The position appealed to Schroeder because he could utilize his behavioral strengths and background, which includes an administrative credential. This year, transitioning from the classroom to the administrative side of the school has allowed Schroeder to maintain the one-on-one connection with students, while trying something new that plays to his strengths.

Schroeder’s parents were both teachers, but he didn’t originally start off on the same path. He studied social psychology in college, then moved into the marketing and business field, but felt “very unfulfilled.” Having found a love for education and working with students through volunteering and tutoring, Schroeder revisited this passion. 

Before Redwood, Schroeder worked in the San Francisco Unified School District at Wallenberg High School in special education and math. Prior to Wallenberg, he taught at a non-public school called Oakes Children’s Center, where he noted many students he worked with were one step above being incarcerated.

“While the work [at the non-public] was tough, it was incredibly rewarding, and you really felt like you were making a difference,” Schroeder said. “So it was like we were really trying to save [the kids] from going into a system that really isn’t designed to support the same way that a school is.”

By drawing information from attendance records and working closely with other staff members, Schroeder is often very busy, but still checks in with 15-20 students via regular meetings or one-time check-ins. 

Understanding the needs of students is something Schroeder aims to do by giving different levels of support. He works closely with the assistant principals, the Wellness Center and counselors to create a support system for the students.

“I’m here to support everybody; the logistics of that are you end up supporting some folks more than others,” Schroeder said.

Schroeder’s process begins with recognizing off-task behaviors and implementing proactive responses, which means supporting students to make decisions and be productive in the classroom through restorative means. Restorative practices include positive interventions, contracts and check-ins, according to Schroeder, and aim to repair the disruption through restorative conversation and restorative justice. Practicing empathy and building relationships are key parts of this process. However, he notes sometimes they have to be reactive, and in more serious cases including threats and dangerous activity other staff get involved, such as the assistant principals.

“Sometimes it’s praise, sometimes it’s [encouragement]. The process is unique, I would say that [it] always starts with, ‘How are you?’; a check-in on a social-emotional level.”  Schroeder said. “School, especially high school, can be daunting.”

Schroeder additionally emphasized the importance of making school an exciting, engaging learning environment through establishing connections with his students.

“I like to use humor, I like to build relationships. And I think it’s important to [get to] know who the people I work with, and it’s important for them to know me too. So to open up a little bit, and be able to lean on those relationships in the future, [is important],” Schroder said.

Schroeder said the way he is perceived it is similarly valuable for approaching and building relationships with students. 

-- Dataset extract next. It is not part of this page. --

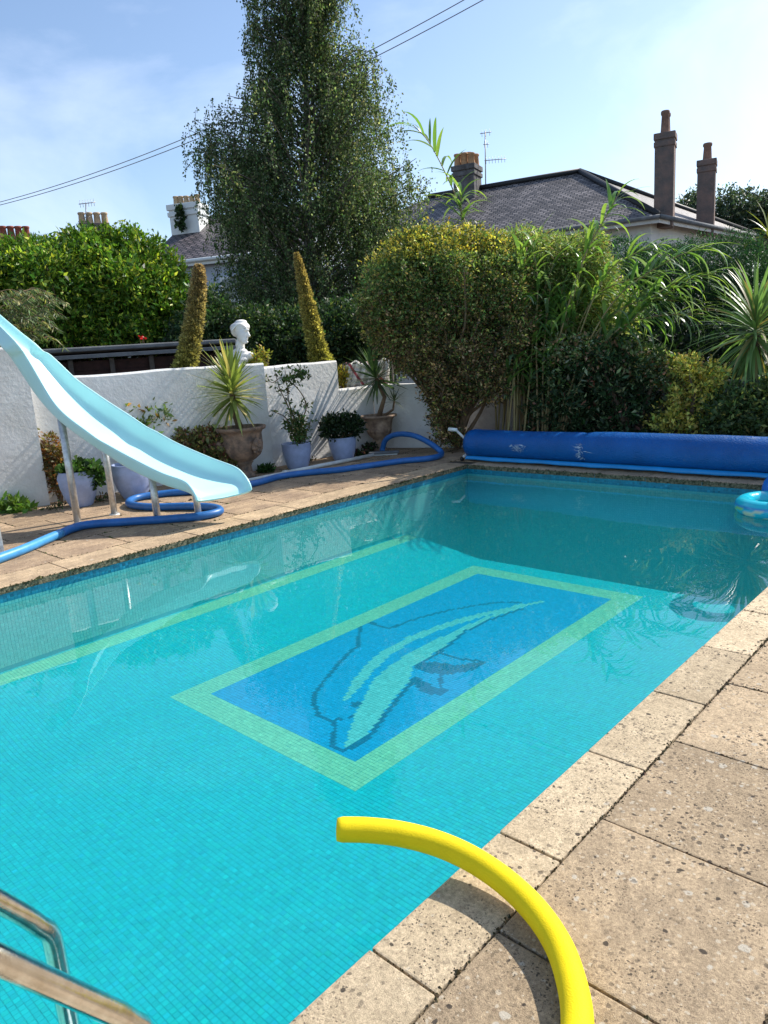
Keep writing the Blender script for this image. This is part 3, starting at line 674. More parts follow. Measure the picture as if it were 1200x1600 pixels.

“You know me and you can trust me, and I’m not trying to get you in trouble. I just want to help support you to make the good decision here,” Schroeder said.


Update: Schroeder was previously misquoted in regards to his attitudes towards previous workplaces. The Bark originally reported that he saw Wallenberg High School students as one step above incarceration, when in fact the students were instead from Oakes Children Center. The correction has since been made.